Fourier series representation for F(t) = 0 or sin(wt) [depending on range]

[Esran]

Homework Statement

Obtain the Fourier series representing the function $$F(t)=0$$ if $$-2\pi/w<t<0$$ or $$F(t)=sin(wt)$$ if $$0<t<2\pi/w$$.

Homework Equations

We have, of course, the standard equations for the coefficients of a Fourier expansion.

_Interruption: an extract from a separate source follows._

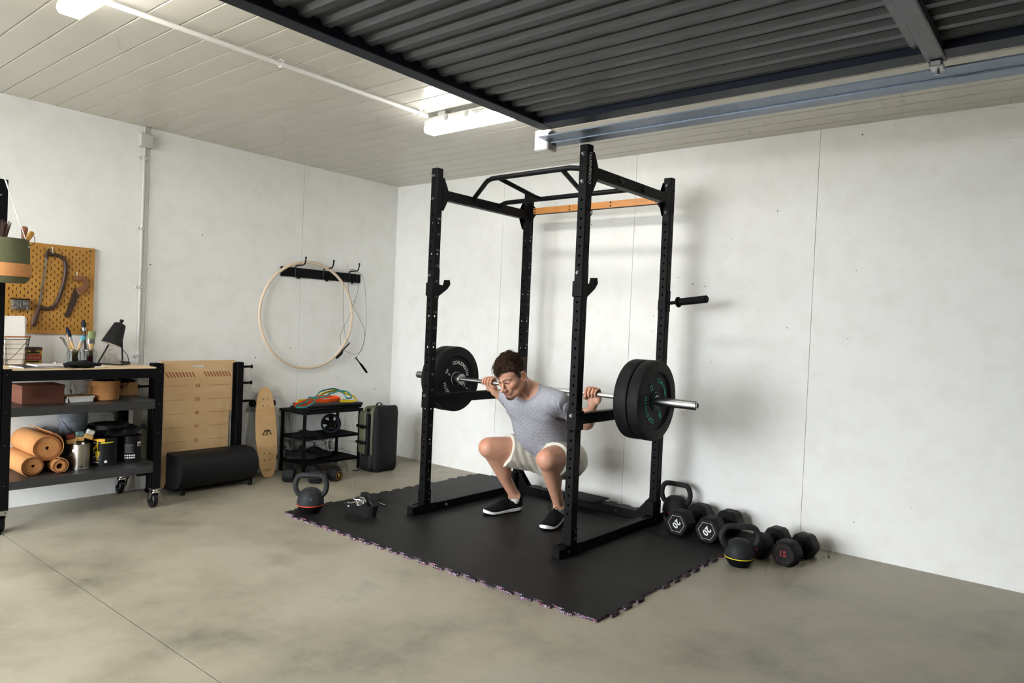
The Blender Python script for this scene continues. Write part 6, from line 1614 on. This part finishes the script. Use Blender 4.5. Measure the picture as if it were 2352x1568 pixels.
# ---- t-shirt
def torso_frame(P):
    q = P - np.array((2.352, -.76, .66), F32)
    return np.stack([q @ SX.astype(F32), q @ SF.astype(F32), q @ SP.astype(F32)], -1)
shirt = [E((2.362, -.60, .440), (.160, .125, .105), .04), C((2.36, -.65, .49), (2.350, -.755, .64), .142, .148, .05), C((2.255, -.862, .71), (2.298, -.80, .58), .086, .100, .06), C((2.298, -.80, .58), (2.325, -.78, .53), .100, .100, .06), E((2.35, -.79, .70), (.174, .128, .160), .05, TAX), C((2.225, -.872, .765), (2.475, -.868, .768), .086, .086, .05),
         C((2.33, -.885, .842), J['shR'] + (0, .01, .01), .054, .056, .03), C((2.35, -.885, .842), J['shL'] + (0, .01, .01), .054, .056, .03),
         C((2.375, -.735, .53), (2.395, -.745, .475), .105, .085, .05), E((2.26, -.86, .70), (.07, .055, .07), .04, TAX), E((2.44, -.86, .70), (.07, .055, .07), .04, TAX)]
_ncut = [C(nk0, nk1 + np.array((0, .02, .0)), .066, .068, .01), E((2.345, -.925, .842), (.082, .062, .045), .02, TAX)]
def neckline(P): return field(_ncut, P)
sleeves = {q: [C(J['sh' + q], lerp(J['sh' + q], J['el' + q], .9), .064, .059, .03)] for q in 'RL'}
def shirt_fn(P, lo, hi):
    d = field(shirt, P, lo, hi)
    t = torso_frame(P)
    d = d + .0020 * np.sin(t[..., 2] * 38 + 22 * np.abs(t[..., 0])) * np.clip(-t[..., 2] * 5 + .1, 0, 1)
    for sd, s_ in (('R', -1), ('L', 1)):
        ax = nrm(J['el' + sd] - J['sh' + sd]); cut = (P - lerp(J['sh' + sd], J['el' + sd], .62).astype(F32)) @ ax.astype(F32)
        d = smin(d, np.maximum(field(sleeves[sd], P, lo, hi), cut), .025)
        a = J['sh' + sd] + np.array((s_ * .045, .02, -.085)); q = P - a.astype(F32); r = np.sqrt((q * q).sum(-1)); an_ = np.arctan2(q[..., 2] + .3 * q[..., 1], s_ * q[..., 0] + .0001)
        d = d + .0036 * np.sin(an_ * 13 + r * 25) * np.exp(-((r - .075) / .05) ** 2)
    d = d + .0022 * np.sin(t[..., 0] * 42 + t[..., 2] * 70) * np.exp(-((t[..., 2] - .10) / .05) ** 2) * np.clip(t[..., 1] * 12, 0, 1)
    ncut = neckline(P)
    d = np.maximum(d, -ncut)
    hem = (P - np.array((2.36, -.62, .405), F32)) @ np.array(nrm((0, .40, -.9)), F32)
    return np.maximum(d, hem)
sv, sf = surface(shirt_fn, (1.98, -1.05, .30), (2.72, -.42, .95), .0034)
tc = torso_frame(sv); bandv = np.zeros_like(tc); bandv[:, 0] = neckline(sv)
g = N('grey_jersey'); at = g.node('ShaderNodeAttribute', attribute_name='cloth'); xyz = g.sep(at.outputs['Vector'])
u = g.math('MULTIPLY', xyz[0], 23.0); v = g.math('MULTIPLY', xyz[2], 38.0)
wob = g.math('MULTIPLY', g.math('SUBTRACT', g.noise(9, 2), .5), .35)
def stripes(x): return g.math('LESS_THAN', g.math('ABSOLUTE', g.math('SUBTRACT', g.math('FRACT', x), .5)), .055)
d1 = stripes(g.math('ADD', g.math('ADD', u, v), wob)); d2 = stripes(g.math('ADD', g.math('SUBTRACT', u, v), wob))
ln = g.math('MAXIMUM', d1, d2)
zone = g.math('MULTIPLY', g.math('GREATER_THAN', xyz[1], -.01), g.math('LESS_THAN', xyz[2], .17))
c0 = g.ramp(g.noise(55, 4, .7), [(.3, rgb(146, 147, 156)), (.7, rgb(164, 165, 173))])
g.base(g.mix(g.math('MULTIPLY', g.math('MULTIPLY', ln, zone), g.math('ADD', .10, g.math('MULTIPLY', g.noise(13, 2), .75))), c0, rgb(104, 104, 116)))
ab = g.node('ShaderNodeAttribute', attribute_name='band'); bx_s = g.sep(ab.outputs['Vector'])[0]
inb = g.math('LESS_THAN', bx_s, .015); edge = g.math('LESS_THAN', g.math('ABSOLUTE', g.math('SUBTRACT', bx_s, .0155)), .0016)
cur = g.p.inputs['Base Color'].links[0].from_socket
g.base(g.mix(g.math('MULTIPLY', edge, .6), g.mix(g.math('MULTIPLY', inb, .5), cur, rgb(140, 141, 152)), rgb(96, 96, 108)))
g.set(Roughness=.85); g.bump(g.noise(70, 3), .25, .002)
tee = np_mesh('t_shirt', sv, sf, g.m, man, {'cloth': ('FLOAT_VECTOR', tc), 'band': ('FLOAT_VECTOR', bandv)})
# ---- shorts
def thigh(sd):
    hp, kn = J['hip' + sd], J['knee' + sd]
    return [C(hp, lerp(hp, kn, .95), .108, .094, .04), C(hp + np.array((0, .02, -.01)), lerp(hp, kn, .75) + np.array((0, .01, -.018)), .10, .085, .04), C(lerp(hp, kn, .25) + np.array((0, 0, .02)), lerp(hp, kn, .95) + np.array((0, 0, .016)), .092, .080, .03)]
hips = [E((2.362, -.585, .415), (.168, .138, .108), .03)]
shorts = [E((2.30, -.535, .375), (.10, .105, .10), .05), E((2.43, -.535, .375), (.10, .105, .10), .05), C((2.30, -.62, .345), (2.44, -.62, .345), .09, .09, .05)] + thigh('R') + thigh('L')
def shorts_fn(P, lo, hi):
    d = field(shorts, P, lo, hi)
    top = (P - np.array((2.36, -.60, .475), F32)) @ np.array(nrm((0, -.35, .9)), F32)
    d = smin(d, np.maximum(field(hips, P, lo, hi), top), .03)
    q = P - np.array((2.36, -.62, .42), F32)
    d = d + .0022 * np.sin(q[..., 0] * 150 + 60 * q[..., 1] + 35 * q[..., 2]) * np.clip(1.2 - 6 * np.abs(q[..., 0]), 0, 1) + .0016 * np.sin(q[..., 2] * 60 + q[..., 0] * 50)
    for sd, s_ in (('R', -1), ('L', 1)):
        hp, kn = J['hip' + sd], J['knee' + sd]; ax = nrm(kn - hp); tilt = nrm(ax + np.array((0, 0, .10)))
        cut = (P - lerp(hp, kn, .71).astype(F32)) @ tilt.astype(F32)
        d = np.where(s_ * (P[..., 0] - 2.36) > 0, np.maximum(d, cut), d)
    return d
kv, kf = surface(shorts_fn, (2.05, -1.05, .20), (2.68, -.38, .58), .0034)
g = N('cream_cotton'); g.base(g.ramp(g.noise(30, 4), [(.3, rgb(205, 200, 186)), (.7, rgb(221, 217, 204))])); g.set(Roughness=.85)
wv = g.node('ShaderNodeTexWave'); wv.inputs['Scale'].default_value = 34; wv.inputs['Distortion'].default_value = 6; wv.inputs['Detail'].default_value = 2
mp = g.node('ShaderNodeMapping'); mp.inputs['Rotation'].default_value = (0, 0, R(30)); g.link(g.coord(), mp.inputs['Vector']); g.link(mp.outputs['Vector'], wv.inputs['Vector']); g.bump(wv.outputs['Fac'], .25, .003)
np_mesh('shorts', kv, kf, g.m, man)

# ---- trainers
M_TRAIN = plain('trainer_black', (.005, .005, .007, 1), .85, bump=.4, bscale=700, Specular_IOR_Level=.2); M_SOLEW = plain('trainer_white_sole', rgb(226, 226, 226), .5); M_SOCK = plain('sock_white', rgb(216, 214, 210), .9)
shoe('trainer', man, (2.118, -.838, MT), R(-14), M_TRAIN, M_SOLEW, M_BLACKMATTE, M_BLACKMATTE, .305, M_SOCK, -1)
shoe('trainer', man, (2.520, -.838, MT), R(17), M_TRAIN, M_SOLEW, M_BLACKMATTE, M_BLACKMATTE, .305, M_SOCK, 1)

$$a_{n}=2/\tau\int^{1/2\tau}_{-1/2\tau}F(t')cos(nwt')dt'$$
$$b_{n}=2/\tau\int^{1/2\tau}_{-1/2\tau}F(t')sin(nwt')dt'$$

The Attempt at a Solution

Clearly, in the first part of the interval we're working with the integrals inside the equations for our coefficients go to zero, so we need focus only on the region $$0<t<2\pi/w$$. The curious thing is, the problem did not mention a period, and when we assume a period of $$4\pi/w$$, each of our coefficients vanish. Should I instead assume a period of $$2\pi/w$$ and integrate over the region $$-\pi/w<t<\pi/w$$?

Here is what I have:

For a_{n}: integral_0^((2 pi)/w)1/2 pi w cos(n w x) sin(w x) dx = (pi sin^2(pi n))/(1-n^2)

For b_{n}: integral_0^((2 pi)/w)1/2 pi w sin(w x) sin(n w x) dx = (pi sin(2 pi n))/(2 (n^2-1))

Once again, as you can see, the coefficients vanish (since n is an integer). What is going wrong here?

 

[vela]

The ω that appears in F(t) isn't the same as the frequency that appears in the sine and cosines. As you said, the period of the function is T=4π/ω, so the fundamental frequency of the Fourier expansion is ω₀=2π/T=ω/2.

Also, note that the integration results you wrote down are only valid when n²-1≠0. You need to treat cases like that separately.

 

[Esran]

Oh yeah. The fundamental frequency. Thanks!